After having made appropriate enquiries, including a review of progress against the Group's budget for 2012, its medium term plans and taking into account the banking facilities available until December 2013, the Directors have a reasonable expectation that the Group has adequate resources to continue in operational existence for the foreseeable future. Accordingly, they continue to adopt the going concern basis in preparing this condensed half-yearly consolidated financial information.
This condensed half-yearly consolidated financial information and the comparative figures does not constitute full accounts within the meaning of Section 434 of the Companies Act 2006. Statutory accounts for the year ended 30 November 2011, which include an unqualified audit report, no emphasis of matter paragraph and no statements under sections 498(2) or (3) of the Companies Act 2006, have been delivered to the Registrar of Companies.
This report will be available at Porvair plc's registered office at 7 Regis Place, Bergen Way, King's Lynn, PE30 2JN and on the Company's website www.porvair.com.
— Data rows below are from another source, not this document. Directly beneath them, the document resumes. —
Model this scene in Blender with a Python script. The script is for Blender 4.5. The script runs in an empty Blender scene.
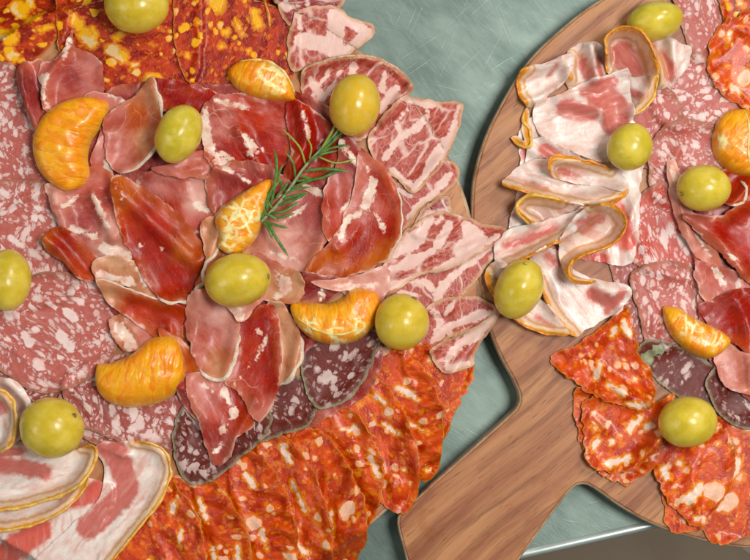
import bpy, math, random
import numpy as np
from mathutils import Vector
from mathutils.geometry import delaunay_2d_cdt

U = 0.0004            # metres per photo pixel at board-top level
CAM_H = 0.80
TABLE_Z = -15.0       # mm below the board tops
rng = np.random.RandomState(7)
random.seed(7)
scene = bpy.context.scene
col = scene.collection

# ------------------------------------------------------------------ helpers
def link(o, parent=None):
    col.objects.link(o)
    if parent is not None:
        o.parent = parent
    return o

def tag(o, label=None, cat=None, group=None, kind=None):
    if label: o['label'] = label
    if cat: o['category'] = cat
    if group: o['group'] = group
    if kind: o['kind'] = kind
    return o

def empty(name, loc=(0, 0, 0)):
    o = bpy.data.objects.new(name, None)
    o.location = loc
    o.empty_display_size = 0.01
    return link(o)

def W(x, y, z=0.0):
    """photo px, mm -> metres"""
    return ((x - 375.0) * U, (280.0 - y) * U, z * 0.001)

def par(cx, cy, z):
    """whole-object shift (px) that puts a thing raised by z mm where it stands"""
    k = -z * 0.001 / CAM_H
    return (cx - 375) * k, (cy - 280) * k

def catmull(pts, closed=True, step=2.0):
    P = np.asarray(pts, float)
    n = len(P)
    out = []
    rngi = range(n) if closed else range(n - 1)
    for i in rngi:
        if closed:
            p0, p1, p2, p3 = P[(i - 1) % n], P[i], P[(i + 1) % n], P[(i + 2) % n]
        else:
            p0, p1, p2, p3 = P[max(i - 1, 0)], P[i], P[i + 1], P[min(i + 2, n - 1)]
        m = max(2, int(np.linalg.norm((p2 - p1)[:2]) / step))
        # centripetal-ish, tension-limited
        for k in range(m):
            t = k / m
            out.append(0.5 * ((2 * p1) + (-p0 + p2) * t + (2 * p0 - 5 * p1 + 4 * p2 - p3) * t * t + (-p0 + 3 * p1 - 3 * p2 + p3) * t ** 3))
    if not closed:
        out.append(P[-1])
    return np.array(out)

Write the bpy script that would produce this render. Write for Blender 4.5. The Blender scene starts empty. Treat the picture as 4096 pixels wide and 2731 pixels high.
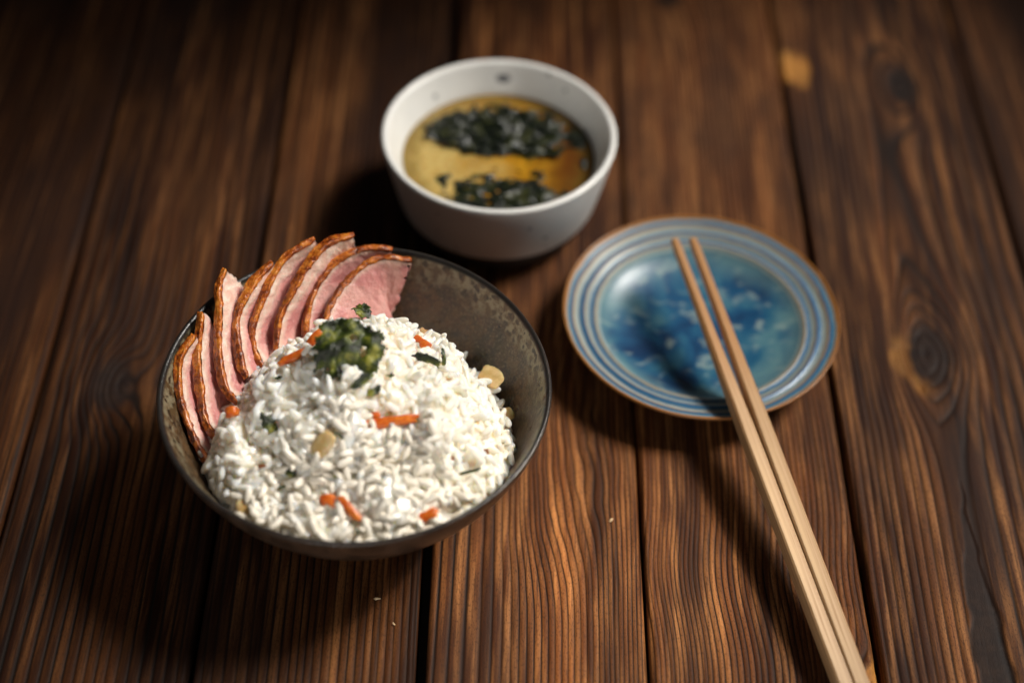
import bpy, bmesh, math, random
import numpy as np
from mathutils import Vector, Matrix, noise
random.seed(7); rng = np.random.default_rng(11)
SC = bpy.context.scene
COL = SC.collection
CM = 0.01

# ------------------------------------------------------------------ camera
F_PX, PITCH, ROLL, CAMH = 6242.0, 0.8414, 0.0375, 52.5      # photograph 4096 px wide, heights in cm
cp, sp = math.cos(PITCH), math.sin(PITCH)
FWD = np.array([0, cp, -sp]); R0 = np.array([1., 0, 0]); D0 = np.array([0, -sp, -cp])
cr, sr = math.cos(ROLL), math.sin(ROLL)
RIGHT = cr * R0 - sr * D0
DOWN = sr * R0 + cr * D0
CAMP = np.array([0, 0, CAMH])
cd = bpy.data.cameras.new('camera'); cam = bpy.data.objects.new('camera', cd); COL.objects.link(cam)
m = Matrix.Identity(4)
for i in range(3):
    m[i][0] = RIGHT[i]; m[i][1] = -DOWN[i]; m[i][2] = -FWD[i]; m[i][3] = CAMP[i] * CM
cam.matrix_world = m
cd.sensor_width = 36; cd.lens = 36 * F_PX / 4096
cd.clip_start = 0.02; cd.clip_end = 20
cd.dof.use_dof = True; cd.dof.focus_distance = 0.613; cd.dof.aperture_fstop = 2.8
SC.camera = cam

# ------------------------------------------------------------------ world and lamps
w = bpy.data.worlds.new('World'); SC.world = w; w.use_nodes = True
w.node_tree.nodes['Background'].inputs[0].default_value = (0.97, 0.98, 1.0, 1)
w.node_tree.nodes['Background'].inputs[1].default_value = 0.032

def aim(o, tgt):
    d = Vector(tgt) - o.location
    o.rotation_euler = d.to_track_quat('-Z', 'Y').to_euler()

def spot(name, loc, tgt, power, cone, blend, radius, col):
    l = bpy.data.lights.new(name, 'SPOT'); l.energy = power; l.spot_size = math.radians(cone); l.spot_blend = blend
    l.shadow_soft_size = radius; l.color = col
    o = bpy.data.objects.new(name, l); COL.objects.link(o); o.location = loc; aim(o, tgt); return o

def area(name, loc, tgt, power, sx, sy, col):
    l = bpy.data.lights.new(name, 'AREA'); l.energy = power; l.shape = 'RECTANGLE'; l.size = sx; l.size_y = sy; l.color = col
    o = bpy.data.objects.new(name, l); COL.objects.link(o); o.location = loc; aim(o, tgt); return o

win = area('window_light', (0.43, 0.60, 0.53), (0.040, 0.430, 0.02), 1.05, 0.50, 0.50, (1.0, 0.95, 0.88))
win.data.spread = math.radians(24)
spot('sun_beam', (1.20, 0.62, 1.50), (0.034, 0.342, 0.0), 150, 4.6, 1.0, 0.05, (1.0, 0.82, 0.58))
area('front_fill', (-0.15, -0.95, 0.38), (0.0, 0.45, 0.05), 6.4, 0.6, 0.4, (1.0, 0.95, 0.89))  # added fill lamp in front, no visible source; lifts the bowls' near sides

SC.view_settings.view_transform = 'Standard'; SC.view_settings.look = 'None'
SC.view_settings.exposure = 0; SC.view_settings.gamma = 1
SC.render.engine = 'CYCLES'
SC.cycles.use_denoising = True
SC.cycles.max_bounces = 8

# ------------------------------------------------------------------ helpers
def ray(dx, dy):
    """direction (unit depth) through a point of the 2352 px wide view"""
    k = 4096 / 2352
    x = dx * k - 2048; y = dy * k - 1365.5
    return (x * RIGHT + y * DOWN) / F_PX + FWD
def at_depth(dx, dy, depth): return CAMP + ray(dx, dy) * depth
def at_z(dx, dy, z):
    r = ray(dx, dy); return CAMP + r * ((z - CAMH) / r[2])
def depth_of(p): return float(np.dot(np.asarray(p) - CAMP, FWD))
def project(p):
    q = np.asarray(p) - CAMP; d = q @ FWD
    return np.stack([(q @ RIGHT) / d * F_PX + 2048, (q @ DOWN) / d * F_PX + 1365.5], -1) * 2352 / 4096, d

def hash2(ix, iy, seed):
    h = (ix.astype(np.int64) * 374761393 + iy.astype(np.int64) * 668265263 + seed * 1442695041) & 0xffffffff
    h = ((h ^ (h >> 13)) * 1274126177) & 0xffffffff
    return ((h ^ (h >> 16)) & 0xffff) / 32767.5 - 1
def vn(x, y, seed=0):
    x = np.asarray(x, float); y = np.asarray(y, float)
    ix = np.floor(x); iy = np.floor(y); fx = x - ix; fy = y - iy
    fx = fx * fx * fx * (fx * (fx * 6 - 15) + 10); fy = fy * fy * fy * (fy * (fy * 6 - 15) + 10)
    a = hash2(ix, iy, seed); b = hash2(ix + 1, iy, seed); c = hash2(ix, iy + 1, seed); d = hash2(ix + 1, iy + 1, seed)
    return (a * (1 - fx) + b * fx) * (1 - fy) + (c * (1 - fx) + d * fx) * fy
def fbm(x, y, seed=0, o=3):
    s = 0; a = 1
    for i in range(o):
        s = s + a * vn(x * 2 ** i, y * 2 ** i, seed + i * 17); a *= 0.5
    return s
def smooth(a, b, x):
    t = np.clip((np.asarray(x, float) - a) / (b - a), 0, 1); return t * t * (3 - 2 * t)

def mesh_obj(name, verts, faces, mat, parent=None, loc=(0, 0, 0), sm=True, attrs=None):
    """verts in cm, relative to loc (cm)"""
    me = bpy.data.meshes.new(name)
    V = np.asarray(verts, float) * CM
    me.from_pydata(V.tolist(), [], [tuple(map(int, f)) for f in faces])
    if sm: me.shade_smooth()
    for k, v in (attrs or {}).items():
        a = me.attributes.new(k, 'FLOAT', 'POINT'); a.data.foreach_set('value', np.asarray(v, np.float32))
    if mat: me.materials.append(mat)
    o = bpy.data.objects.new(name, me); COL.objects.link(o)
    o.location = Vector([c * CM for c in loc])
    if parent: o.parent = parent
    return o
def fix_normals(o):
    bm = bmesh.new(); bm.from_mesh(o.data); bmesh.ops.recalc_face_normals(bm, faces=bm.faces); bm.to_mesh(o.data); bm.free()
def empty(name, loc):
    o = bpy.data.objects.new(name, None); COL.objects.link(o); o.location = Vector([c * CM for c in loc]); o.empty_display_size = 0.01; return o
def tag(o, label, cat, group=None, kind=None):
    o['label'] = label; o['category'] = cat
    if group: o['group'] = group
    if kind: o['kind'] = kind
    return o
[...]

Statement of directors' responsibilities
The Directors confirm that this condensed half-yearly consolidated financial information has been prepared in accordance with IAS 34 as adopted by the European Union and that the interim management report herein includes a fair review of the information required by DTR 4.2.7 and DTR 4.2.8, namely:
§ an indication of important events that have occurred during the first six months of the year, their impact on the condensed half-yearly consolidated financial information and a description of the principal risks and uncertainties for the remaining six months of the financial year; and
§ material related party transactions in the first six months of the year and any material changes in the related party transactions described in the last annual report.
The directors of Porvair plc are listed in the Porvair plc Annual Report for the year ended 30 November 2011. There have been no changes in directors in the period. A list of current directors is maintained on the Porvair plc website www.porvair.com.
By order of the board
Ben Stocks
Group Chief Executive
Chris Tyler
Group Finance Director
25 June 2012
Independent review report to Porvair plc
Introduction
We have been engaged by the company to review the condensed half-yearly consolidated financial information in the half-yearly financial report for the six months ended 31 May 2012, which comprises the consolidated income statement, the consolidated statement of comprehensive income, the consolidated balance sheet, the consolidated cash flow statement, the consolidated statement of changes in equity and related notes. We have read the other information contained in the half-yearly financial report and considered whether it contains any apparent misstatements or material inconsistencies with the information in the condensed half-yearly consolidated financial information.
Directors' responsibilities
The half-yearly financial report is the responsibility of, and has been approved by, the directors. The directors are responsible for preparing the half-yearly financial report in accordance with the Disclosure and Transparency Rules of the United Kingdom's Financial Services Authority.
As disclosed in note 13, the annual financial statements of the group are prepared in accordance with IFRSs as adopted by the European Union. The condensed half-yearly consolidated financial information included in this half-yearly financial report has been prepared in accordance with International Accounting Standard 34, "Interim Financial Reporting", as adopted by the European Union.
Our responsibility
Our responsibility is to express to the company a conclusion on the condensed half-yearly consolidated financial information in the half-yearly financial report based on our review. This report, including the conclusion, has been prepared for and only for the company for the purpose of the Disclosure and Transparency Rules of the Financial Services Authority and for no other purpose. We do not, in producing this report, accept or assume responsibility for any other purpose or to any other person to whom this report is shown or into whose hands it may come save where expressly agreed by our prior consent in writing.
Scope of review
We conducted our review in accordance with International Standard on Review Engagements (UK and Ireland) 2410, 'Review of Interim Financial Information Performed by the Independent Auditor of the Entity' issued by the Auditing Practices Board for use in the United Kingdom. A review of interim financial information consists of making enquiries, primarily of persons responsible for financial and accounting matters, and applying analytical and other review procedures. A review is substantially less in scope than an audit conducted in accordance with International Standards on Auditing (UK and Ireland) and consequently does not enable us to obtain assurance that we would become aware of all significant matters that might be identified in an audit. Accordingly, we do not express an audit opinion.
Conclusion
Based on our review, nothing has come to our attention that causes us to believe that the condensed half-yearly consolidated financial information in the half-yearly financial report for the six months ended 31 May 2012 is not prepared, in all material respects, in accordance with International Accounting Standard 34 as adopted by the European Union and the Disclosure and Transparency Rules of the United Kingdom's Financial Services Authority.
PricewaterhouseCoopers LLP
Chartered Accountants
25 June 2012
Cambridge
Notes:
(a) The maintenance and integrity of the Porvair plc website is the responsibility of the directors; the work carried out by the auditors does not involve consideration of these matters and, accordingly, the auditors accept no responsibility for any changes that may have occurred to the condensed half-yearly consolidated financial information since it was initially presented on the website.
(b) Legislation in the United Kingdom governing the preparation and dissemination of financial statements may differ from legislation in other jurisdictions.